Retype exactly the lines from the first one through the line with "scene.camera = cam", including both ends; skip any pictures.

_Dataset excerpt:_
*-*-*

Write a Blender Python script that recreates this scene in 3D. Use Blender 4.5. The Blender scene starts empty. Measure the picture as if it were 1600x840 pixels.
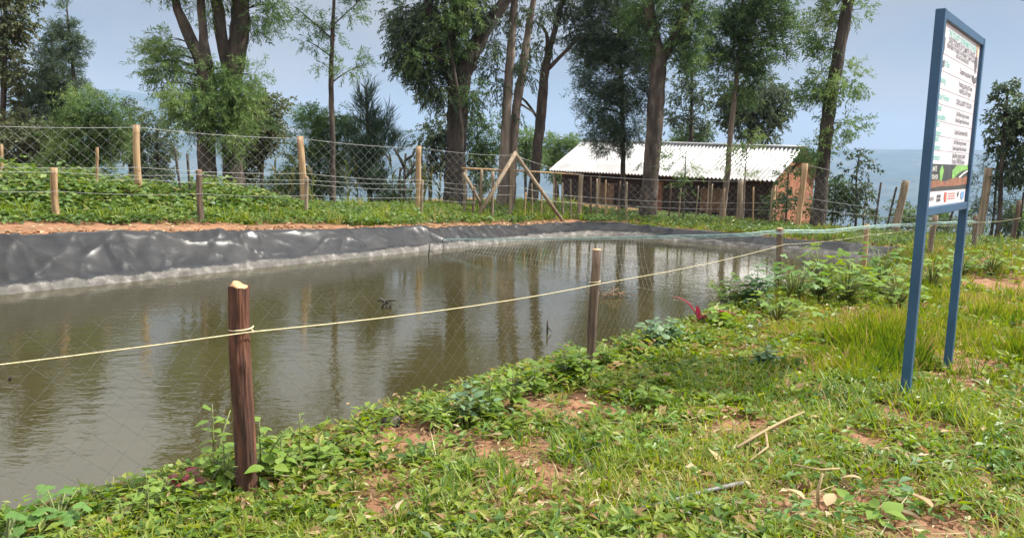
import bpy, math, random
import numpy as np
from mathutils import Vector, Matrix
random.seed(7)
RNG = np.random.default_rng(7)
scene = bpy.context.scene
COL = scene.collection

# ------------------------------------------------------------------ camera
W, H, F = 1600.0, 840.0, 1200.0
PITCH, ROLL, CAMZ = math.radians(8.06), 0.020, 1.6
_fw = np.array([0, math.cos(PITCH), -math.sin(PITCH)])
_u0 = np.array([0, math.sin(PITCH), math.cos(PITCH)])
_r0 = np.array([1.0, 0, 0])
CR = math.cos(ROLL) * _r0 + math.sin(ROLL) * _u0
CU = -math.sin(ROLL) * _r0 + math.cos(ROLL) * _u0
cam_data = bpy.data.cameras.new('camera')
cam = bpy.data.objects.new('camera', cam_data)
COL.objects.link(cam)
cam_data.sensor_width = 36.0
cam_data.lens = 36.0 * F / W
cam_data.clip_start = 0.05
cam_data.clip_end = 30000
_bk = -_fw
cam.matrix_world = Matrix(((CR[0], CU[0], _bk[0], 0), (CR[1], CU[1], _bk[1], 0), (CR[2], CU[2], _bk[2], CAMZ), (0, 0, 0, 1)))
scene.camera = cam

# ------------------------------------------------------------------ light, sky, exposure
SUN = Vector((0.68, 0.08, 0.725)).normalized()
sun_el = math.asin(SUN.z)
sun_az = math.atan2(SUN.x, SUN.y)
sd = bpy.data.lights.new('sun', 'SUN')
sd.energy = 5.0
sd.angle = math.radians(0.6)
sd.color = (1.0, 0.955, 0.87)
sun = bpy.data.objects.new('sun', sd)
COL.objects.link(sun)
sun.rotation_euler = SUN.to_track_quat('Z', 'Y').to_euler()
sun.location = (20, 0, 30)

world = bpy.data.worlds.new('World')
scene.world = world
world.use_nodes = True
wt = world.node_tree
wt.nodes.clear()
wo = wt.nodes.new('ShaderNodeOutputWorld')
bg = wt.nodes.new('ShaderNodeBackground')
sky = wt.nodes.new('ShaderNodeTexSky')
sky.sky_type = 'NISHITA'
sky.sun_disc = False
sky.sun_elevation = sun_el
sky.sun_rotation = sun_az
sky.altitude = 1800
sky.air_density = 1.0
sky.dust_density = 2.0
sky.ozone_density = 1.0
tc = wt.nodes.new('ShaderNodeTexCoord')
mp = wt.nodes.new('ShaderNodeMapping')
mp.inputs['Scale'].default_value = (1.6, 1.6, 4.2)
nz = wt.nodes.new('ShaderNodeTexNoise')
nz.inputs['Scale'].default_value = 1.7
nz.inputs['Detail'].default_value = 6
nz.inputs['Roughness'].default_value = 0.55
cr = wt.nodes.new('ShaderNodeValToRGB')
cr.color_ramp.elements[0].position = 0.36
cr.color_ramp.elements[0].color = (0.30, 0.30, 0.30, 1)
cr.color_ramp.elements[1].position = 0.72
cr.color_ramp.elements[1].color = (0.97, 0.97, 0.97, 1)
mx = wt.nodes.new('ShaderNodeMix')
mx.data_type = 'RGBA'
mx.inputs['B'].default_value = (5.5, 6.1, 7.2, 1)      # thin cloud veil, in the sky texture's own units
wt.links.new(tc.outputs['Generated'], mp.inputs['Vector'])
wt.links.new(mp.outputs['Vector'], nz.inputs['Vector'])
wt.links.new(nz.outputs['Fac'], cr.inputs['Fac'])
sx = wt.nodes.new('ShaderNodeSeparateXYZ'); wt.links.new(tc.outputs['Generated'], sx.inputs[0])
hr = wt.nodes.new('ShaderNodeMapRange'); hr.inputs['From Min'].default_value = 0.12; hr.inputs['From Max'].default_value = 0.42
hr.inputs['To Min'].default_value = 0.0; hr.inputs['To Max'].default_value = 0.55
wt.links.new(sx.outputs['Z'], hr.inputs['Value'])
am = wt.nodes.new('ShaderNodeMath'); am.operation = 'ADD'; am.use_clamp = True
wt.links.new(cr.outputs['Color'], am.inputs[0]); wt.links.new(hr.outputs['Result'], am.inputs[1])
wt.links.new(am.outputs[0], mx.inputs['Factor'])
cc = wt.nodes.new('ShaderNodeMix'); cc.data_type = 'RGBA'
cc.inputs['A'].default_value = (6.7, 6.35, 6.05, 1); cc.inputs['B'].default_value = (29.0, 28.8, 28.6, 1)
h2 = wt.nodes.new('ShaderNodeMapRange'); h2.inputs['From Min'].default_value = 0.2; h2.inputs['From Max'].default_value = 0.65
wt.links.new(sx.outputs['Z'], h2.inputs['Value']); wt.links.new(h2.outputs['Result'], cc.inputs['Factor'])
wt.links.new(cc.outputs['Result'], mx.inputs['B'])
wt.links.new(sky.outputs['Color'], mx.inputs['A'])
wt.links.new(mx.outputs['Result'], bg.inputs['Color'])
bg.inputs['Strength'].default_value = 0.050
wt.links.new(bg.outputs['Background'], wo.inputs['Surface'])

scene.view_settings.view_transform = 'Standard'
scene.view_settings.look = 'None'
scene.view_settings.gamma = 1
scene.view_settings.exposure = 0.74
scene.render.engine = 'CYCLES'
try:
    scene.cycles.use_denoising = True
except Exception:
    pass
scene.cycles.max_bounces = 6
scene.cycles.diffuse_bounces = 3
scene.cycles.glossy_bounces = 3
scene.cycles.transmission_bounces = 3
scene.cycles.volume_bounces = 1
scene.cycles.caustics_reflective = False
scene.cycles.caustics_refractive = False

# ------------------------------------------------------------------ helpers
def ray(px, py):
    d = _fw * F + CR * (px - 800.0) - CU * (py - 420.0)
    return d / d[1]

def P(px, py, D):
    r = ray(px, py)
    return np.array([r[0] * D, D, CAMZ + r[2] * D])

def PX(D):
    return D / F

def hash2(ix, iy, seed):
    h = (ix.astype(np.int64) * 374761393 + iy.astype(np.int64) * 668265263 + seed * 974711) & 0x7fffffff
    h = ((h ^ (h >> 13)) * 1274126177) & 0x7fffffff
    h = h ^ (h >> 16)
    return (h & 0xffff) / 65535.0

def vnoise(x, y, seed=0):
    x = np.asarray(x, float); y = np.asarray(y, float)
    ix = np.floor(x); iy = np.floor(y)
    fx = x - ix; fy = y - iy
    fx = fx * fx * (3 - 2 * fx); fy = fy * fy * (3 - 2 * fy)
    a = hash2(ix, iy, seed); b = hash2(ix + 1, iy, seed)
    c = hash2(ix, iy + 1, seed); d = hash2(ix + 1, iy + 1, seed)
    return (a * (1 - fx) + b * fx) * (1 - fy) + (c * (1 - fx) + d * fx) * fy

def fbm(x, y, seed=0, oct=4):
    t = 0; amp = 0.5; s = 0
    for k in range(oct):
        t = t + amp * vnoise(np.asarray(x) * 2 ** k, np.asarray(y) * 2 ** k, seed + k * 17)
        s += amp; amp *= 0.5
    return t / s

def ss(a, b, x):
    t = np.clip((np.asarray(x, float) - a) / (b - a), 0, 1)
    return t * t * (3 - 2 * t)

DV = np.array([0.664, 0.748]); NV = np.array([-0.748, 0.664])
def to_sn(x, y):
    return 0.664 * x + 0.748 * y, -0.748 * x + 0.664 * y
def to_xy(s, n):
    return 0.664 * s - 0.748 * n, 0.748 * s + 0.664 * n

WATER = -0.42
NF, SE = 13.15, 18.3
def near_edge(s):
    return np.interp(s, [-20, 1, 5, 9, 13, 18], [3.6, 3.66, 3.80, 4.2, 4.5, 4.65]) + 0.22 * (fbm(np.asarray(s) * 0.9, np.asarray(s) * 0 + 3.3, 5, 3) - 0.5)

HAZ = [(-180, 300), (-60, 330), (-34, 330), (-27, 370), (-22, 345), (-18, 375), (-15.5, 330), (-13.5, 215), (-9, 190), (-3, 185), (6, 150), (15, 120), (24, 118), (30, 120), (60, 180), (180, 300)]
def terrain(x, y):
    x = np.asarray(x, float); y = np.asarray(y, float)
    s, n = to_sn(x, y)
    r = np.hypot(x, y)
    plane = -0.03 * (np.clip(s, -9, 12.5) - 1.84)
    far_off = np.interp(s, [4, 12.7, 16], [0.34, 0.27, 0.15]) * ss(8, 13, n) + 0.24 * ss(13.3, 17, n)
    end_off = 0.12 * ss(15, 18, s)
    z = plane + np.maximum(far_off, end_off)
    z = z - 0.055 * np.maximum(s - 21, 0) * (1 - ss(17, 22, n) * 0.3) - 0.10 * np.maximum(s - 33, 0)
    z = z - 0.17 * np.maximum(n - 18.6, 0) * ss(24, 19, s)
    z = z - 0.02 * np.maximum(-n - 4, 0)
    z = z * ss(150, 45, r)
    # small unevenness
    z = z + ((fbm(x * 1.1, y * 1.1, 2, 4) - 0.5) * 0.10 + (fbm(x * 6, y * 6, 9, 2) - 0.5) * 0.035) * ss(60, 25, r)
    # pond basin
    q1 = n - near_edge(s); q2 = NF - n; q3 = SE - s
    k = 0.35
    qa = np.minimum(q1, 30)
    hmix = np.clip(0.5 + 0.5 * (q2 - q3) / 1.6, 0, 1)
    qb = q2 * (1 - hmix) + q3 * hmix - 1.6 * hmix * (1 - hmix)
    wn = np.where(q1 < qb, 0.75, 1.5)
    q = np.minimum(qa, qb)
    t = np.clip(q / wn, 0, 1)
    z = z * (1 - t) + np.where(t > 0, -1.35, 0) * t
    # valley and hills
    drop = np.interp(r, [0, 34, 60, 150, 400, 1500, 2800, 9000], [0, 0, -6, -30, -90, -215, -235, -235])
    az = np.degrees(np.arctan2(x, y))
    Hh = np.interp(az, [a for a, _ in HAZ], [b for _, b in HAZ])
    rr = ss(2300, 5200, r)
    hill = (Hh + 225) * rr
    rough = (fbm(x / 420, y / 420, 31, 5) - 0.5) * 110 * ss(300, 2000, r) * (1 - 0.75 * ss(4000, 5200, r)) \
        + (fbm(x / 45, y / 45, 41, 3) - 0.5) * 6 * ss(60, 200, r)
    return z + drop + hill + rough

def TZ(x, y):
    return float(terrain(np.array([x]), np.array([y]))[0])

def G(px, py):
    """point of the ground seen at a photograph pixel"""
    r = ray(px, py)
    t = np.concatenate([np.linspace(1.5, 60, 2400)])
    X = r[0] * t; Y = t; Z = CAMZ + r[2] * t
    below = np.nonzero(Z < terrain(X, Y))[0]
    k = below[0] if len(below) else len(t) - 1
    if py > 400:      # stay on the near bank: stop short of the water's edge
        ss_, nn_ = to_sn(X, Y)
        over = np.nonzero((nn_ > near_edge(ss_) - 0.06) & (ss_ < SE))[0]
        if len(over): k = min(k, over[0])
    return np.array([X[k], Y[k], float(terrain(X[k:k+1], Y[k:k+1])[0])])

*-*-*

_The completed task:_
Write a Blender Python script that recreates this scene in 3D. Use Blender 4.5. The Blender scene starts empty. Measure the picture as if it were 1600x840 pixels.
import bpy, math, random
import numpy as np
from mathutils import Vector, Matrix
random.seed(7)
RNG = np.random.default_rng(7)
scene = bpy.context.scene
COL = scene.collection

# ------------------------------------------------------------------ camera
W, H, F = 1600.0, 840.0, 1200.0
PITCH, ROLL, CAMZ = math.radians(8.06), 0.020, 1.6
_fw = np.array([0, math.cos(PITCH), -math.sin(PITCH)])
_u0 = np.array([0, math.sin(PITCH), math.cos(PITCH)])
_r0 = np.array([1.0, 0, 0])
CR = math.cos(ROLL) * _r0 + math.sin(ROLL) * _u0
CU = -math.sin(ROLL) * _r0 + math.cos(ROLL) * _u0
cam_data = bpy.data.cameras.new('camera')
cam = bpy.data.objects.new('camera', cam_data)
COL.objects.link(cam)
cam_data.sensor_width = 36.0
cam_data.lens = 36.0 * F / W
cam_data.clip_start = 0.05
cam_data.clip_end = 30000
_bk = -_fw
cam.matrix_world = Matrix(((CR[0], CU[0], _bk[0], 0), (CR[1], CU[1], _bk[1], 0), (CR[2], CU[2], _bk[2], CAMZ), (0, 0, 0, 1)))
scene.camera = cam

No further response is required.